Committed to PEOPLE'S RIGHT TO KNOW
Vol. 4 Num 208 Fri. December 26, 2003  
   
Business


Ship-breakers set for a slump
Price of old ships goes up 50pc in two months


The ship-breaking industry has been threatened with the decline in import of old scrap ships for the last two months due to price hike in the international market.

About 80 per cent of the total 32 ship-breaking units at Sitakunda has become inoperative while the others are now engaged in breaking vessels imported long before.

The crisis in ship-breaking industry also hit the re-rolling mills, which mainly use raw materials from the scrapped ships to manufacture rods and corrugated sheets.

The price of old ships has gone up by over 50 per cent in the last two months, sources in the ship-breaking industry said. Now these ships are sold at over 300 US dollars per ton, which was below 200 dollars two months ago.

"We cannot compete in the international market for this unusual price hike," said Kabir Khan, secretary of Bangladesh Ship Breakers Association (BSBA). "Moreover, import duty on scrap ships is also high," he added.

Khan said only three small ships have been imported for scrapping after the price increase. "Usually, on average ten vessels are brought from abroad per month. But now our ship breakers are losing interest to import old ships."

Anam Chowdhury, a beaching captain engaged by ship-breakers at Sitakunda said, "Now I don't find ships for beaching in the yards most of which remain idle."

"With the suspension of ship breaking works, huge workforce in this highly labour intensive industry fell unemployed," he added.

The ship-breaking industry employs about three lakh labourers in 32 units on the Sitakunda coast.
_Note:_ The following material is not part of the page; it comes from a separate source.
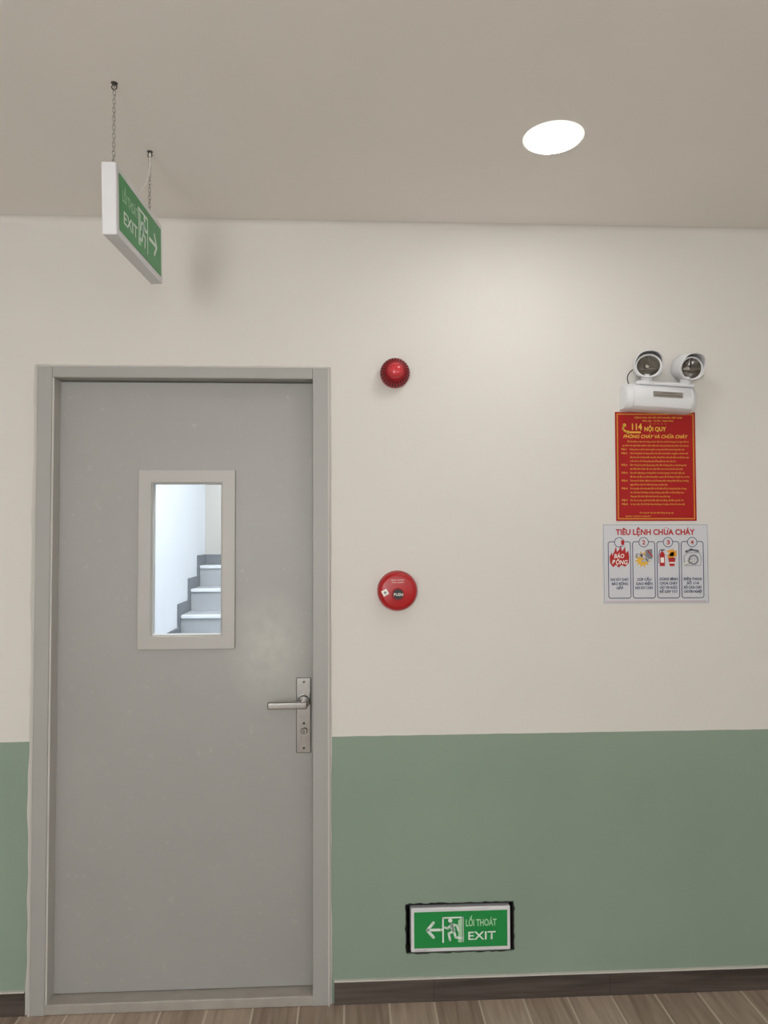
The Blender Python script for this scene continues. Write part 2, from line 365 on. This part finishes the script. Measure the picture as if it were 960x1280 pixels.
# ------------------------------------------------------------ exit signs
def exit_face(par,w,h,y,mirror):
    """printed face; w,h size of the green panel, centred at local origin"""
    def U(u): return -w/2+u*w
    def Z(v): return h/2-v*h
    poly('green_panel',[(-w/2,-h/2),(w/2,-h/2),(w/2,h/2),(-w/2,h/2)],y,M_green,par)
    if mirror: a0,a1,b0,b1,t0,t1=.13,.29,.30,.53,.55,.88
    else: a0,a1,b0,b1,t0,t1=.68,.88,.40,.64,.06,.385
    # arrow
    s=1 if not mirror else -1
    tip=a1 if s>0 else a0; tail=a0 if s>0 else a1
    hd=h*.20
    poly('arrow',stroke([(U(tail),0),(U(tip)-s*.004,0)],h*.075)+stroke([(U(tip)-s*hd,hd),(U(tip)-s*.003,0),(U(tip)-s*hd,-hd)],h*.08),y-.0006,M_ww,par)
    bx0,bx1,bz0,bz1=U(b0),U(b1),Z(.86),Z(.15)
    poly('door_outline',[q for q in frame2(bx0,bz0,bx1,bz1,h*.045)[1:]],y-.0004,M_ww,par)
    dx=(bx1-bx0)
    pn=[(.74,.0),(.97,.0),(.97,.98),(.74,.86)] if 1 else []
    if mirror: pts=[(bx0+p[0]*dx,bz0+p[1]*(bz1-bz0)) for p in pn]
    else: pts=[(bx0+(1-p[0])*dx,bz0+p[1]*(bz1-bz0)) for p in pn]
    poly('door_panel',pts,y-.0004,M_pale,par)
    def m(p):
        u=p[0] if not mirror else 1-p[0]
        return (bx0+(u)*dx,bz0+p[1]*(bz1-bz0))
    lw=h*.065
    man=[]
    for s_ in ([(.56,.70),(.46,.44)],[(.46,.44),(.70,.36),(.64,.10)],[(.46,.44),(.38,.20),(.10,.16)],[(.58,.70),(.74,.56),(.90,.60)],[(.54,.70),(.32,.66),(.24,.46)]):
        man+=stroke([m(p) for p in s_],lw)
    man+=stroke([m((.57,.68)),m((.49,.48))],lw*1.7)
    c=m((.63,.86)); man.append(circ(c[0],c[1],h*.06))
    poly('running_figure',man,y-.0008,M_ww,par)
    text('LỐI THOÁT',U(t0),U(t1),Z(.42),h*.19,y-.0005,M_pale,par,bold=.02)
    text('EXIT',U(t0)+.006,U(t1)-.005,Z(.80),h*.23,y-.0005,M_ww,par,bold=.012)

# recessed low sign
sx=(RX0+RX1)/2; sz=(RZ0+RZ1)/2
low=empty('exit_sign',(sx,0,sz))
boxes('recess_lining',[(RX0-sx,RX0-sx+.003,.001,.1,RZ0-sz,RZ1-sz),(RX1-sx-.003,RX1-sx,.001,.1,RZ0-sz,RZ1-sz),(RX0-sx,RX1-sx,.001,.1,RZ0-sz,RZ0-sz+.003),(RX0-sx,RX1-sx,.001,.1,RZ1-sz-.003,RZ1-sz),(RX0-sx,RX1-sx,.09,.1,RZ0-sz,RZ1-sz)],M_dark,low)
ix0,iz1=.2035-sx,.329-.024-sz; ix1,iz0=.5405-sx,.176-.024-sz+.008
boxes('housing',[(ix0,ix1,-.004,.09,iz0,iz1)],M_wp,low,bevel=.004,seg=3)
cen=empty('face',((ix0+ix1)/2,0,(iz0+iz1)/2+.001),parent=low)
exit_face(cen,(ix1-ix0)-.022,(iz1-iz0)-.026,-.0052,True)
text('EXIT LAMP',-.155,-.115,-(iz1-iz0)/2+.004,.004,-.0046,M_pg,cen,name='maker_print')
# ragged broken plaster rim round the opening
V=[];Fc=[]
per=[]
def addedge(x0,z0,x1,z1,nx,nz,n):
    for i in range(n):
        t=i/n; per.append((x0+(x1-x0)*t,z0+(z1-z0)*t,nx,nz))
addedge(RX0,RZ0,RX1,RZ0,0,-1,30);addedge(RX1,RZ0,RX1,RZ1,1,0,14);addedge(RX1,RZ1,RX0,RZ1,0,1,30);addedge(RX0,RZ1,RX0,RZ0,-1,0,14)
N=len(per)
for (x,z,nx,nz) in per:
    w_=.0015+.0035*random.random()**2
    V+=[(x-sx,-.0012,z-sz),(x-sx+nx*w_,-.0006,z-sz+nz*w_)]
for i in range(N): a=2*i;b=2*((i+1)%N); Fc.append((a,b,b+1,a+1))
obj('chipped_edge',V,Fc,M_dark,low)

# hanging sign
HXc=-.5575; yn,yf=-.765,-.36; zn,zf=2.428,2.455; hh=.168
ang=math.atan2(zf-zn,yf-yn); Ls=math.hypot(yf-yn,zf-zn)
hang=empty('exit_sign',(HXc,(yn+yf)/2,(zn+zf)/2-hh/2))
body=empty('body',(0,0,0),(ang,0,0),hang)
boxes('housing',[(-.0175,.0175,-Ls/2,Ls/2,-hh/2,hh/2)],M_wp,body,bevel=.004,seg=3)
fc=empty('face',(0,0,0),(0,0,math.pi/2),body)
exit_face(fc,Ls-.035,hh-.034,-.0182,False)
fb=empty('face_rear',(0,0,0),(0,0,-math.pi/2),body)
exit_face(fb,Ls-.035,hh-.034,-.0182,True)
def tor(c,R,r,stretch,rotz):
    V=[];Fc=[];A,B=14,6
    for i in range(A):
        a=2*math.pi*i/A
        for j in range(B):
            b=2*math.pi*j/B
            x=(R+r*math.cos(b))*math.cos(a); zz=(R+r*math.cos(b))*math.sin(a)+stretch*(1 if math.sin(a)>0 else -1)*(abs(math.sin(a))>.01); yy=r*math.sin(b)
            V.append((c[0]+x*math.cos(rotz)-yy*math.sin(rotz),c[1]+x*math.sin(rotz)+yy*math.cos(rotz),c[2]+zz))
    for i in range(A):
        for j in range(B):
            Fc.append((i*B+j,((i+1)%A)*B+j,((i+1)%A)*B+(j+1)%B,i*B+(j+1)%B))
    return V,Fc
def chain(name,y,z0,z1):
    V=[];Fc=[];n=int((z1-z0)/.0105)
    oy=y-hang.location.y; oz=hang.location.z
    for i in range(n):
        z=z0+(z1-z0)*(i+.5)/n-oz
        v,f=tor((0,oy,z),.0032,.0009,.003,math.pi/4+(math.pi/2)*(i%2)); k=len(V); V+=v; Fc+=[tuple(k+q for q in t) for t in f]
    obj(name,V,Fc,M_chain,hang,True)
for i,(y,zt) in enumerate(((-.735,zn+.003),(-.432,zf-.006))):
    oy=y-hang.location.y
    chain('chain_%d'%i,y,zt+.008,CZ-.008)
    boxes('bracket_%d'%i,[(-.002,.002,oy-.008,oy+.008,zt-hang.location.z-.006,zt-hang.location.z+.012)],M_steel,hang,bevel=.001)
    o=lathe('hook_plate_%d'%i,[(0,-.004),(.003,-.004),(.007,-.002),(.008,0),(0,0)],M_steeld,hang,seg=24,loc=(0,oy,CZ-hang.location.z)); o.rotation_euler=(math.pi/2,0,0)
    v,f=tor((0,oy,CZ-.010-hang.location.z),.006,.0014,0,0); obj('hook_%d'%i,v,f,M_steeld,hang,True)
def tube(name,pts,r,m,parent):
    c=bpy.data.curves.new(name,'CURVE'); c.dimensions='3D'; c.bevel_depth=r; c.bevel_resolution=3
    s=c.splines.new('NURBS'); s.points.add(len(pts)-1); s.order_u=3; s.use_endpoint_u=True
    for p,q in zip(s.points,pts): p.co=(*q,1)
    c.materials.append(m); o=bpy.data.objects.new(name,c); COL.objects.link(o); o.parent=parent; return o
hl=hang.location
tube('power_cable',[(a-hl.x,b-hl.y,c-hl.z) for a,b,c in ((HXc,-.432,CZ),(HXc+.004,-.440,2.60),(HXc+.006,-.47,2.53),(HXc,-.51,2.49),(HXc,-.53,2.46),(HXc,-.525,2.42))],.0022,M_cable,hang)

# ------------------------------------------------------------ siren strobe
px,pz=P(.159,2.143,-.03)
sir=empty('fire_alarm_siren',(px,0,pz))
lathe('back_plate',[(0,-.012),(.046,-.012),(.050,-.008),(.050,0),(0,0)],M_redd,sir)
lathe('sounder_ring',[(.028,-.040),(.036,-.043),(.043,-.038),(.0495,-.022),(.0505,-.014),(.0505,-.01),(.03,-.01)],M_redd,sir,cap=False)
fins=[];V=[];Fc=[]
for i in range(28):
    a=2*math.pi*i/28
    for r0,r1,y0,y1,w in ((.0345,.0425,-.0440,-.0395,.0035),(.0445,.0498,-.0370,-.0230,.0045)):
        k=len(V)
        for (r,y) in ((r0,y0),(r1,y1)):
            for s_ in (-1,1):
                for d_ in (0,.003):
                    V.append((r*math.cos(a)-s_*w/2*math.sin(a)+0*d_,y-.0005+d_,r*math.sin(a)+s_*w/2*math.cos(a)))
        Fc+=[(k,k+2,k+6,k+4),(k,k+1,k+3,k+2),(k+4,k+6,k+7,k+5),(k,k+4,k+5,k+1),(k+2,k+3,k+7,k+6)]
obj('slots',V,Fc,M_slot,sir)
lathe('lens',[(0,-.066),(.010,-.0655),(.019,-.062),(.025,-.056),(.028,-.048),(.0295,-.036),(.03,-.012)],M_lens,sir)
poly('lens_ribs',[q for r in (.012,.019,.0245) for q in ringq(0,0,r,r+.0009)],-.0668+.004*0,M_redd,sir).location=(0,.0045,0)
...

About 10 lakh people directly or indirectly depend on this sector, association sources said.

Several hundred shops sprung up around the ship breaking yards to sell goods and accessories, including generators, toiletries, furniture and cables, collected from the scrapped ships.

Industry sources said with the rise in freight charges across the globe most of the shipping companies are now pressing their old vessels into the commercial operation after repairing them instead of selling them.

As a result, there has been a shortage of scrap vessels in the global markets, said Captain Habibur Rahman, a nautical surveyor of Mercantile Marine Department

Old vessels, especially oil tankers, are usually imported from different ports in the Gulf and Singapore.

Meanwhile, about 70 per cent of the re-rolling mills using raw materials from the ship-breaking industries, have been forced to suspend operation due to lack of scraps.

"Thousands of our workers are now unemployed while the development works are also being disrupted," said Abu Bakar, vice president of Re-rolling Mills Association.

Ship-breaking units supply about one million tons of scraps annually and the government earns Tk 600 crore revenue from this sector, association sources said.